In other words: expect (more) advertisement in AI Overviews and other AI tools in the coming months and years.
Clearly, running AI is expensive. While companies like Google, Meta, or Microsoft have the means to sustain development, infrastructure and operations, the clear goal is the direct or indirect generation of revenue from these services.
Direct revenue may come from subscriptions or ads, indirect revenue from using data for training or other purposes.
The consequences are clear: users should expect to see more and more ads baked into AI services. This looks like a testing ground currently, but it looks similar to how Google introduced ads in search. First, some ads, separated clearly from search results. Now, Google users get more ads than organic search results in some queries and there is no longer a clear distinction between the two.
Now You: do you use AI services? What is your take on ads being integrated into those?
Don’t like ads as a general rule although Bing on Edge can “get it right” sometimes and show “specials” for an item in search. AI generated search–I find it more as a supplemental, secondary way of searching. When I complete an AI search, limited results are provided. AI generates a certain amount of information with a few links; a typical search provides nearly unlimited links that I can continue to scroll through as necessary. Some of the more relevant, “deeper” links are far down the scroll.
My experience so far . . . .
I don’t know anything about ads, AI, Google given I avoid all three.
I remain stunned to discover that Google proclaims that “people have been finding ads within AI overviews helpful”. People wanting AI is by itself a surprise for many of us I presume, but that they moreover would find AI more helpful with a zest (an increasing zest as stated by the article) of advertisement is beyond my understanding.
Concerning AI, if I do avoid it when force-fed (in particular on search engines), I do happen to give it a try but ONLY when totally disconnected from a site’s specificity : I deeply dislike the trend which proudly present their product with “AI-inside” as we knew in the past with “Intel-inside”, even when AI is absolutely not helpful for the product, not to mention the AI label being showed-off even if reality is a simple algorithm far from any form of true AI … the fashion is AI-Super hero, AI-For President … hysterical.
“I deeply dislike the trend which proudly present their product with “AI-inside””.
I agree. Remember Coca-Cola Christmas or Super ball ads proudly saying that they are 100% AI made? Reminds me NFTs and blockchain trend when every company had to integrate blockchain into their products. That backfired badly due to a concept of blockchain that does not lend itself to many applications. I also remember old time when all China stuff was popular. Sometimes in 1998-1999, almost empty website China.com got billion dollar IPO. Trend chasing is hell of a powerful drug.
But if you check YouTube or TikTok, you have to admit that AI slop channels have huge viewerships. Maybe viewers numbers are bought. But if they are not bought, that means that there are literally hundreds of millions of people watching that garbage voluntarily and prefer AI to real channels.
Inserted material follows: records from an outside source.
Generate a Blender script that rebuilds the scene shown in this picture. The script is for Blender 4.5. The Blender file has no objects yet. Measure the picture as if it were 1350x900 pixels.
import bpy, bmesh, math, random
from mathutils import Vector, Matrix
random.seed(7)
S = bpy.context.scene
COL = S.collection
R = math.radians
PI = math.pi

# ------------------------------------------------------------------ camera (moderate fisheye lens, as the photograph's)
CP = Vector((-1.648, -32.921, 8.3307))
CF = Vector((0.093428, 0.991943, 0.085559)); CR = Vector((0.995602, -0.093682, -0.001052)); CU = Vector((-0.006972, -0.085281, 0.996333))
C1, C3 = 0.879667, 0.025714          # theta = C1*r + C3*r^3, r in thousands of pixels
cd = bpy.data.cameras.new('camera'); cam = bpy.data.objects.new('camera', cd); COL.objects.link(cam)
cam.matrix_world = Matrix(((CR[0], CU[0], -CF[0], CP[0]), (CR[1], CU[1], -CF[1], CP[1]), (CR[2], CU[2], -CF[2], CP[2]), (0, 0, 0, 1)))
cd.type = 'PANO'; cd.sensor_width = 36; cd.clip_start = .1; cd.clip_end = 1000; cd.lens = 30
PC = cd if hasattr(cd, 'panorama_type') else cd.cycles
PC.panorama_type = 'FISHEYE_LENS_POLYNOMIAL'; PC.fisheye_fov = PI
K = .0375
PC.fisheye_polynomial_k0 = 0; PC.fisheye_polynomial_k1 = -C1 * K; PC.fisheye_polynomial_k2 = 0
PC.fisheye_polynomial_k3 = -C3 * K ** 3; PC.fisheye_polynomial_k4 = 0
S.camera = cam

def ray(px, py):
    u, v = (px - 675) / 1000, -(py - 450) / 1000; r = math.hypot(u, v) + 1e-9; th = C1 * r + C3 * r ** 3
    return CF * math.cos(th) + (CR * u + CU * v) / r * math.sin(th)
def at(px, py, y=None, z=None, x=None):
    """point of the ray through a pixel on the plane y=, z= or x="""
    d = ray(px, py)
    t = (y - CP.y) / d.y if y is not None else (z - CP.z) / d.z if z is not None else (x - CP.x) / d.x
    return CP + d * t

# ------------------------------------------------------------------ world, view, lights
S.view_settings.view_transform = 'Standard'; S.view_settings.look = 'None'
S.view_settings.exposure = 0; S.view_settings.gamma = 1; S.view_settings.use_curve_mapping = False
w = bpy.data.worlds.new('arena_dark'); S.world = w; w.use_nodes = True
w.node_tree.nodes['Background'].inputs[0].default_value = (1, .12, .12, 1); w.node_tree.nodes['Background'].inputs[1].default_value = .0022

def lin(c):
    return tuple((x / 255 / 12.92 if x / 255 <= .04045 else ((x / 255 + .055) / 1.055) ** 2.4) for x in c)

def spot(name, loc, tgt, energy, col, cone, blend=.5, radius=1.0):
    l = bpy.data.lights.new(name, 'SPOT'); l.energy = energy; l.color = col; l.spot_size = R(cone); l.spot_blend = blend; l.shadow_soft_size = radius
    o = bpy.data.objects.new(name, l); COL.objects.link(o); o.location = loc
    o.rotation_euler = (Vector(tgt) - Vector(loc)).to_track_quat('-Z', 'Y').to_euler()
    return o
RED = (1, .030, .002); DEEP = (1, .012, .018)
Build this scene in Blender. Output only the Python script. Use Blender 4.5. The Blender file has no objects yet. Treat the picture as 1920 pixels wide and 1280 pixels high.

I do not want to use this AI ads feature… How do I turn it off?
You could try a different search engine. If you want to use Google Search, use a good content blocker like uBlock Origin to block ads.
I was trying to order a Dominos pizza on the phone the other day. When the phone rings too many times an AI order bot answers. It usually works ok.
I told the bot “2 medium 2 topping pizzas”, it replied “1 large 3 topping pizza is that correct?”. I went through this on a repeating loop a few times. Then I said “I want to talk to a real person” the AI replied “I am a real person”.
When I went to Dominos in person to place an order, because I had no choice, I told them abouut this and they were blown away, “It said what!?!”.
The point being, maybe that was the “real person” that found AI ads useful?
There you see…. Google just can’t resist the temptation to bombard users with ads when they’ve performed a search for something. I only use Qwant, but if that fails, then I switch to Startpage.